Il n’est pas venu à l’idée de ce journaliste que s’il y a un nombre d’indécis aussi important à deux semaines du 1er tour, c’est peut-être que la campagne médiatique qui a précédé n’était pas si limpide et efficace que voudraient le faire croire les médias qui, dès le départ, ont pris le parti de l’un ou l’autre des deux principaux candidats. Et si le “galimatia” était dernière nous ? Et si les instituts de sondage étaient en train de se tromper comme ils se sont trompés au moment du referendum sur le nouveau Traité européen ?
Déplorer l’égalité du temps de parole, c’est mépriser la démocratie et la capacité de choix des électeurs. C’est encore et toujours mettre en avant l’inutile “vote utile”, sous le prétexte qu’il n’y aura que deux candidats au deuxième tour... mais au deuxième tour seulement.
Ces journalistes se comportent depuis le début comme s’ils étaient déjà au second tour. C’est pour mieux éluder le choix des citoyens. C’est pourquoi, l’égalité du temps de parole leur est aussi insupportable. « ... le message que reçoivent les Français n’est que hachis, pour ne pas dire délire, ce qui expliquerait la dérive des sondages », conclut le journaliste de “El País”.
Laissons-lui la responsabilité de ses images, mais ce type de réaction est significatif d’une incompréhension de ce qui se passe en profondeur dans l’électorat.
Faut-il craindre une réédition du 21 avril 2002 ? Les conditions de ce vote ont beaucoup changé la donne. Tout indique que de l’abstention va refluer, et le candidat du Front national n’est plus en mesure de jouer les trouble-fête comme cela s’était produit il y a cinq ans. Et tout indique aussi que les électeurs ressentent le besoin de sortir de la fausse alternance libérale/social-démocrate en rééquilibrant la vie publique autour d’autres choix possibles. Le premier tour donnera les clés du choix qu’il faudra faire le 6 mai. Mais tout argument visant à écarter ce choix avant le premier tour doit être lui-même écarté comme un déni de démocratie.
En parlant de choix : Comment tous ceux qui ont dit “non” au Traité constitutionnel européen - auquel ils reprochaient entre autres choses son caractère antidémocratique - pourraient-ils oublier qu’ils vont désigner par leur vote, les 21 avril et 6 mai prochains, ceux qui devront discuter avec Bruxelles pour faire respecter les choix des Français et des Réunionnais ? C’est un des enjeux du vote de la “gauche alternative” ; il y en a beaucoup d’autres, qui ont trait aux questions du chômage et de la sécurité de l’emploi, à la politique du logement, et d’une façon générale, aux choix fondamentaux qui font la vie politique d’un pays. Veut-on mettre les citoyens au cœur de la politique, ou continuer à entendre parler tous les jours du CAC 40, de la Bourse, des chefs d’entreprise qui délocalisent ou qui partent avec la caisse ?
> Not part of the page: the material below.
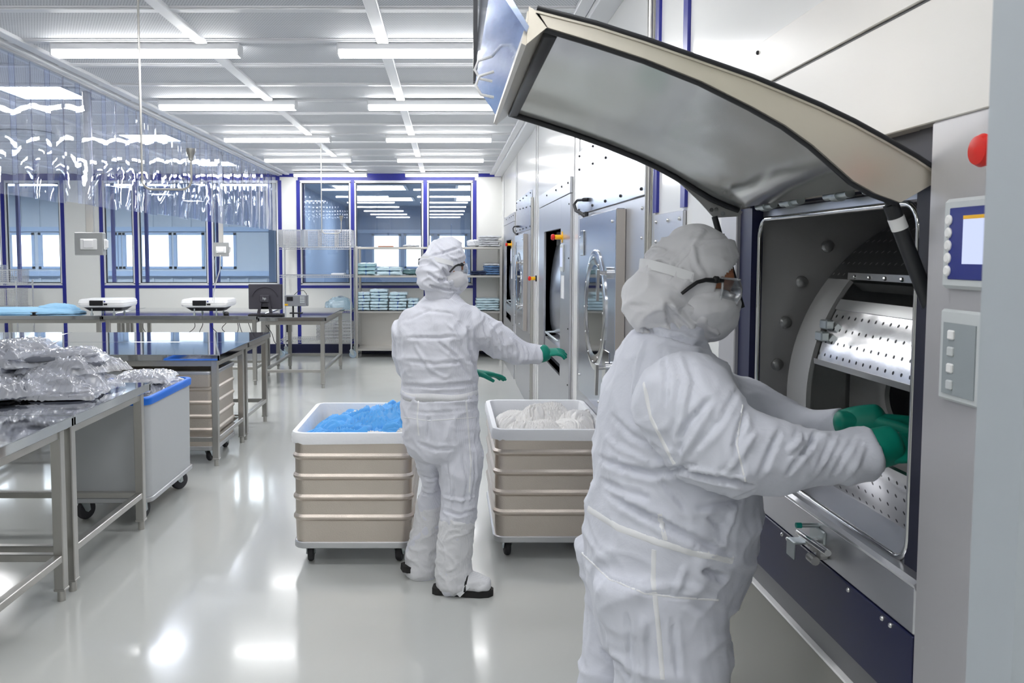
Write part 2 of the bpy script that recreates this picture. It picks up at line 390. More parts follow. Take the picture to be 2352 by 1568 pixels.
for i, (a, b) in enumerate(bays):
    wn = struct(bpy.data.objects.new('window_%d' % (i + 1), None)); COL.objects.link(wn); wn.location = ((a + b) / 2, YF, zb)
    f = MB(); x0, x1 = a + .03, b - .03
    for r in ((x0, x1, zb - .018, zb + .02), (x0, x1, zt - .02, zt + .018), (x0, x0 + .026, zb, zt), (x1 - .026, x1, zb, zt)): f.bx(r[0], r[1], YF - .006, YF + .09, r[2], r[3], .002)
    f.build('window_frame', M['bar'], wn, 0)
    s = MB()
    for r in ((x0 + .026, x1 - .026, zb + .02, zb + .034), (x0 + .026, x1 - .026, zt - .034, zt - .02), (x0 + .026, x0 + .04, zb + .02, zt - .02), (x1 - .04, x1 - .026, zb + .02, zt - .02)): s.bx(r[0], r[1], YF + .01, YF + .03, r[2], r[3])
    s.build('pane_seal', sm, wn, 0)
    MB().bx(x0 + .03, x1 - .03, YF + .016, YF + .022, zb + .024, zt - .024).build('window_pane', M['glass'], wn, 0)
# second line of posts half a metre behind
s2 = MB()
for x in [UX(u) for u in (12, 148, 236, 315, 484, 645, 687, 811, 977, 1090)]: s2.bx(x - .024, x + .024, YF + .44, YF + .50, 0, 2.9)
s2.bx(XL, XW, YF + .44, YF + .5, 1.05, 1.12); s2.bx(XL, XW, YF + .44, YF + .5, 2.82, 2.93)
struct(s2.build('trim_5', pm('rear joint profile', (70, 74, 150), .4), smooth=0))
# space beyond the panes, with daylight windows
def outer(name, Y, xs, x0, x1, z0, z1, mat, u_scale):
    w = MB(); w.bx(x0, x1, Y, Y + .2, -.1, z0); w.bx(x0, x1, Y, Y + .2, z1, 3.1); p = x0
    for a, b in xs: w.bx(p, a, Y, Y + .2, z0, z1); p = b
    w.bx(p, x1, Y, Y + .2, z0, z1)
    x = x0
    while x < x1: w.bx(x, x + .05, Y - .03, Y, z1 + .08, 3.05); w.bx(x, x + .05, Y - .03, Y, 0, z0 - .2); x += .42
    struct(w.build(name, mat, smooth=0))
    w = MB()
    for a, b in xs:
        for r in ((a, a + .06, z0, z1), (b - .06, b, z0, z1), (a, b, z0, z0 + .05), (a, b, z1 - .05, z1)): w.bx(r[0], r[1], Y - .02, Y + .06, r[2], r[3])
    w.bx(x0, x1, Y - .10, Y, z0 - .16, z0 - .05); w.bx(x0, x1, Y - .06, Y, z1 + .03, z1 + .13)
    return struct(w.build('trim_%d' % u_scale, M['outer_frame'], smooth=0))
k1 = lambda u: (u - U0) / F * 18.5
outer('wall_outer', 18.5, [(k1(a), k1(b)) for a, b in ((-150, -95), (-85, -30), (-25, 10), (20, 82), (91, 148), (266, 281), (284, 313), (320, 396), (401, 471), (505, 544))], -12.5, -3.0, 1.30, 2.10, M['cladding'], 6)
k2 = lambda u: (u - U0) / F * 24.0
outer('wall_far', 24.0, [(k2(a), k2(b)) for a, b in ((855, 921), (929, 973), (980, 995), (1005, 1072))], -3.0, 2.8, 1.22, 2.20, M['cladding_dark'], 7)
w = MB(); w.bx(-12.6, -12.5, YF + .1, 18.7, -.1, 3.1); w.bx(-3.05, -2.95, YF + .55, 24.2, -.1, 3.1); w.bx(2.75, 2.85, YF + .1, 24.2, -.1, 3.1)
w.bx(XW, 2.8, YF + .1, YF + .2, -.1, 3.1); w.bx(-12.5, XL, YF, YF + .1, -.1, 3.1)
struct(w.build('wall_corridor', M['cladding_dark'], smooth=0))
struct(MB().bx(-12.6, 2.85, YF + .1, 24.3, 3.0, 3.1).build('ceiling_corridor', pm('corridor ceiling', (150, 166, 186), .7), smooth=0))
struct(MB().bx(-12.6, 2.85, YF + .6, 24.3, -.2, -.05).build('floor_corridor', pm('corridor floor', (120, 128, 138), .5), smooth=0))
# left, front and right walls
struct(MB().bx(XL - .1, XL, YB, YF + .1, 0, ZC).build('wall_left', M['white'], smooth=0))
struct(MB().bx(XL, 2.6, YB - .1, YB, 0, ZC).build('wall_front', M['white'], smooth=0))
YN0, YN1 = .62, 2.61                       # the near machine stands between these
w = MB(); py = YN1
for o0, o1 in ((6.27, 7.36), (6.27 + 4.945, 7.36 + 4.945)):
    w.bx(XW + .006, XW + .1, py, o0, 0, ZC); w.bx(XW + .006, XW + .1, o0, o1, 0, .70); w.bx(XW + .006, XW + .1, o0, o1, 1.825, ZC); py = o1
w.bx(XW + .006, XW + .1, py, YF + .1, 0, ZC)
w.bx(XW + .006, XW + .1, YB, YN0, 0, ZC); w.bx(XW + .006, XW + .1, YN0, YN1, 2.21, ZC)
struct(w.build('wall_right', M['gloss_white'], smooth=0))
# panel joints of the right wall (double lines)
j = MB()
for y in (12.9, 10.45, 10.62, 8.05, 8.22, 5.72, 5.5, 3.6): j.bx(XW + .001, XW + .008, y - .006, y + .006, 0 if y > 3.7 else 1.8, ZC - .05)
struct(j.build('trim_8', pm('wall joint', (190, 190, 192), .4), smooth=0))
j = MB()
for u in (1513, 1578):
    y = at_x(u, 60, XW).y; j.bx(XW - .006, XW + .02, y - .028, y + .028, 1.8, ZC - .05)
struct(j.build('trim_9', M['blue'], smooth=0))
# doorway frame the view looks through
struct(MB().bx(.383, .53, .54, .60, 0, ZC, .006).build('door_frame', M['post'], smooth=30))
struct(MB().bx(.52, .86, .56, .66, 0, ZC, .004).build('door_jamb', pm('jamb', (196, 198, 186), .5), smooth=30))

# ---------------------------------------------------------------- lamps
def lamp_mesh(L):
    h = MB().bx(-L / 2, L / 2, -.055, .055, .03, .075, .006); d = MB()
    d.prism([(-.05, .03), (.05, .03), (.046, .004), (.035, 0), (-.035, 0), (-.046, .004)], lambda a, b, t: (t, a, b), -L / 2 + .004, L / 2 - .004)
    e = []
    for s in (-1, 1): e.append(MB().bx(s * L / 2 - .006, s * L / 2 + .006, -.056, .056, -.002, .076, .003))
    return h, d, e
ordn = ['nearest', 'second nearest', 'third', 'fourth', 'farthest']
proto = None
for ri, (x, row) in enumerate(((-1.86, 'left'), (-.105, 'right'))):
    for k, y in enumerate((-.9, 1.12, 3.16, 5.20, 7.08, 9.10, 11.07, 13.15)):
        lab = '%s bright tube ceiling light of the %s row, counted from the front' % (ordn[k - 3], row) if k >= 3 else 'tube ceiling light of the %s row overhead, outside the view' % row
        if proto is None:
            proto = thing('ceiling_light', lab, 'ceiling light', (x, y, 2.845), 0, 'tube lights on the ceiling'); h, d, e = lamp_mesh(1.145)
            for m_, n_, mt in ((h, 'housing', M['bar']), (d, 'diffuser', M['lamp']), (e[0], 'end_cap', M['bar']), (e[1], 'end_cap', M['bar'])): o = m_.build(n_, mt, None, 30); o.parent = proto
        else: dup(proto, (x, y, 2.845), 0, lab)
tro = None
for k, (x, y) in enumerate(((-3.27, 6.75), (-3.33, 9.35), (-3.36, 12.0))):
    lab = 'square flush ceiling lamp seen through the strip curtain, %s of three' % ('nearest', 'middle', 'farthest')[k]
    if tro is None:
        tro = thing('panel_light', lab, 'ceiling light', (x, y, ZC - .012), 0, 'square lamps beyond the curtain')
        f = MB()
        for a in ((-.30, .30, -.30, -.26), (-.30, .30, .26, .30), (-.30, -.26, -.26, .26), (.26, .30, -.26, .26)): f.bx(a[0], a[1], a[2], a[3], 0, .02, .003)
        o = f.build('frame', pm('lamp frame', (150, 160, 172), .4)); o.parent = tro
        o = MB().bx(-.26, .26, -.26, .26, .004, .018).build('diffuser', M['lamp'], None, 0); o.parent = tro
    else: dup(tro, (x, y, ZC - .012), 0, lab)
for k, (x, y, lab) in enumerate(((-4.55, 9.0, 'round grey air outlet in the ceiling beyond the strip curtain, nearer one'), (-4.6, 12.1, 'round grey air outlet in the ceiling beyond the strip curtain, farther one'))):
    t = thing('air_outlet', lab, 'vent', (x, y, ZC - .03), 0, 'round ceiling air outlets')
    MB().lathe([(.28, .03), (.30, .02), (.29, 0), (.2, .006), (.19, .02), (.1, .02), (.09, .004), (.001, .004)], (x, y, ZC - .03), (0, 0, 1), 28).build('outlet_ring', M['grey_light'], t)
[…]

Tous ceux et celles qui, à La Réunion, veulent appuyer un réel changement de gouvernement, dans une avancée du camp progressiste, vont le faire dans cette élection en se prononçant au premier tour pour donner tout son poids à une voix antilibérale ayant fait sien le programme élaboré par l’Alliance pour La Réunion. Et plus ce contrepoids à la “gauche molle” sera puissant, plus les citoyens auront de leviers pour l’action sociale et pour intervenir ensuite dans les changements.
Ramenons sur Terre tous ceux qui veulent “anesthésier” le premier tour.